Posted: 30th May 2014
On 24 March, Santander UK plc was fined £12m in relation to significant concerns about the quality of advice and communications with its retail customers. Much of the Final Notice highlights common failings for firms when giving advice.
Specifically, inadequate processes to gather sufficient information to support the suitability of its investment recommendations, inadequate processes for establishing the level of risk its customers were willing and able to take, customers were not provided with satisfactory explanations as to why the recommended investments were suitable for them, no formal process for undertaking the regular reviews of premium investments, which the marketing literature indicated was a fundamental element of the service, inappropriate procedures for monitoring the quality of investment advice and for taking remedial action where advice was found to be unsuitable and / or unclear and new advisers not receiving adequate training before giving advice to customers (new mortgage advisers take note).

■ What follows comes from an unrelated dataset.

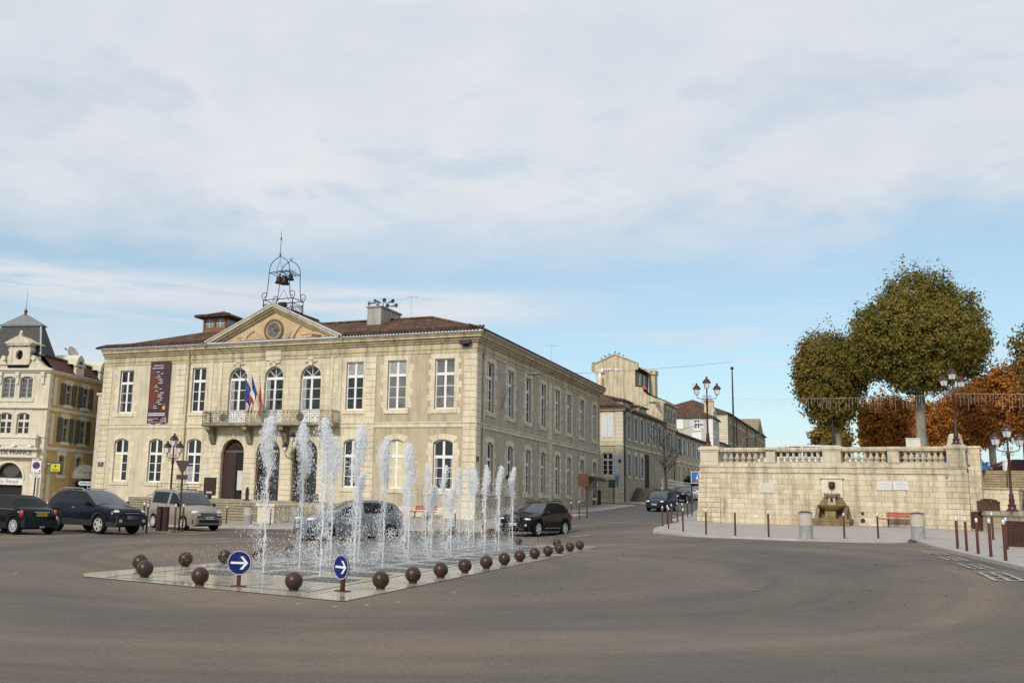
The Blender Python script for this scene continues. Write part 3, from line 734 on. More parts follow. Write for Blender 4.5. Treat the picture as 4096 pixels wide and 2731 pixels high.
    g.add([(lx0-o,ly0-o,15.98),(lx1+o,ly0-o,15.98),(lx1+o,ly1+o,15.98),(lx0-o,ly1+o,15.98),((lx0+lx1)/2,(ly0+ly1)/2,16.75),(lx0-o,ly0-o,16.1),(lx1+o,ly0-o,16.1),(lx1+o,ly1+o,16.1),(lx0-o,ly1+o,16.1)],[(0,1,2,3),(5,6,4),(6,7,4),(7,8,4),(8,5,4),(0,1,6,5),(1,2,7,6),(2,3,8,7),(3,0,5,8)])
    for i in range(15): x = lx0-o+.1+i*.23; g.tube([(x,ly0-o-.04,16.08),(x,ly0-o+.3,16.2)], .085, 6)
    g.build('lantern_roof', M_tx, ln)
    # balcony
    k = MB(); bx0, bx1 = -21.15, -10.15
    k.prism([(0,6.4),(-1.0,6.45),(-1.08,6.5),(-1.08,6.6),(0,6.6)], 'x', bx0-.05, bx1+.05)
    for x in (-20.75,-17.5,-14.4,-11.25): k.prism([(0,6.42),(-.95,6.42),(-.9,6.2),(-.55,6.0),(-.35,5.6),(-.16,5.25),(0,5.15)], 'x', x-.2, x+.2)
    bal = k.build('balcony', M_balc, t)
    k = MB()
    def bars(p0, p1, n):
        p0 = Vector(p0); p1 = Vector(p1)
        for z in (6.68, 7.42, 7.54): k.tube([p0+Vector((0,0,z)), p1+Vector((0,0,z))], .022, 5)
        for i in range(n+1):
            q = p0.lerp(p1, i/n); k.tube([q+Vector((0,0,6.6)), q+Vector((0,0,7.54))], .02 if i % 6 else .035, 4)
    def scroll(cx, cz, r, s, y):
        k.tube([(cx+s*r*(1-.75*j/14)*math.cos(R(90+j*34)), y, cz+r*(1-.75*j/14)*math.sin(R(90+j*34))) for j in range(15)], .017, 4)
    bars((bx0,-1.0,0), (bx1,-1.0,0), 12); bars((bx0,-1.0,0), (bx0,-.02,0), 6); bars((bx1,-1.0,0), (bx1,-.02,0), 6)
    for i in range(12):
        x = bx0 + (bx1-bx0)*(i+.5)/12
        for s in (-1, 1): scroll(x+s*.2, 7.18, .2, s, -1.0); scroll(x+s*.2, 6.9, .18, -s, -1.0)
    for x in (-19.3,-12.75):
        k.lathe([(.24,-1.03),(.30,-1.03),(.30,-.99),(.24,-.99)], 16, (x,0,7.07), 0, 'y'); k.lathe([(.001,-1.02),(.15,-1.02),(.15,-1.0)], 10, (x,0,7.07), 0, 'y')
    k.build('railing', pm('green_iron', (.10,.10,.07), .6, .3, var=.3), bal)
    # rain pipes
    for T, x in ((I, -23.45), (TSIDE, 1.15), (TSIDE, 32.6)):
        k = MB(); k.T = T; k.tube([(x,-.45,12.62),(x,-.2,11.9),(x,-.13,11.5),(x,-.13,.4)], .06, 8); k.tube([(x,-.13,11.1),(x,-.13,11.45)], [.07,.14], 8)
        k.build('rain_pipe', pm('pipe_buff', (.42,.34,.25), .6), t)
    # small attached bay on the left corner
    k = MB(); k.box(-32.75,-32,.4,3,-.6,9.1); k.box(-32.85,-32,.3,3.1,9.1,9.3); k.build('annex', pm('annex_plaster', (.55,.50,.42), .9), t)
    # floodlight, speaker and canopy on the flank
    k = MB(); k.box(-1.1,-.35,-.5,-.1,11.85,12.1); k.box(-.9,-.55,-.12,.0,11.7,11.9); k.build('floodlight', M_iron, t)
    k = MB(); k.T = TSIDE
    k.prism([(-.02,4.25),(-.5,4.2),(-1.05,3.95),(-1.1,3.75),(-1.0,3.75),(-.02,3.85)], 'x', 26.6, 31.8); cn = k.build('door_canopy', pm('canopy_lead', (.05,.045,.045), .85, spec=.2), t)
    k = MB(); k.T = TSIDE; k.box(30.6,31.5,-.03,.02,1.2,2.55); k.build('side_door', M_wood, t)
    k = MB(); k.T = TSIDE; k.box(25.9,27.3,-.06,0,1.9,3.2,0); k.box(26.1,27.1,-.08,-.06,2.05,3.05,1); k.build('niche_frame', [M_trim, M_renderg], t)
    for nm, T, b in (('street_name_plate', I, (-31.75,-31.2,3.42,3.74)),):
        k = MB(); k.T = T; k.box(b[0],b[1],-.09,-.055,b[2],b[3],0)
        for s, zz in (('PLACE', .09), ('DE LA LIBERATION', -.06)):
            vs, fs = text_mb(s, .11 if len(s) < 8 else .062); k.add([(v[0]+(b[0]+b[1])/2, v[1]-.095, v[2]+(b[2]+b[3])/2+zz*.7) for v in vs], fs, 1)
        k.build(nm, [pm('plate_blue', (.015,.025,.09), .4), M_white], t)
    k = MB(); k.T = TSIDE; k.box(.1,.5,-.09,-.055,4.2,4.5); k.build('street_name_plate', M_brown, t)
    return t
town_hall()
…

Failings to their sales process and controls aside, one of the other notable findings relates to Santander’s response to the Wealth Management Review’s Dear CEO letter, which the FCA cited as overly positive and misleading.
Clearly Santander is not the only firm to ‘polish’ submissions to the regulator. If you take nothing else away from the Santander Final Notice, the FCA’s comments on this aspect serve as a useful reminder to senior management to ensure dialogue with the FCA is transparent and objective. A particularly important reminder in the FCA environment with the greater use of senior management attestations.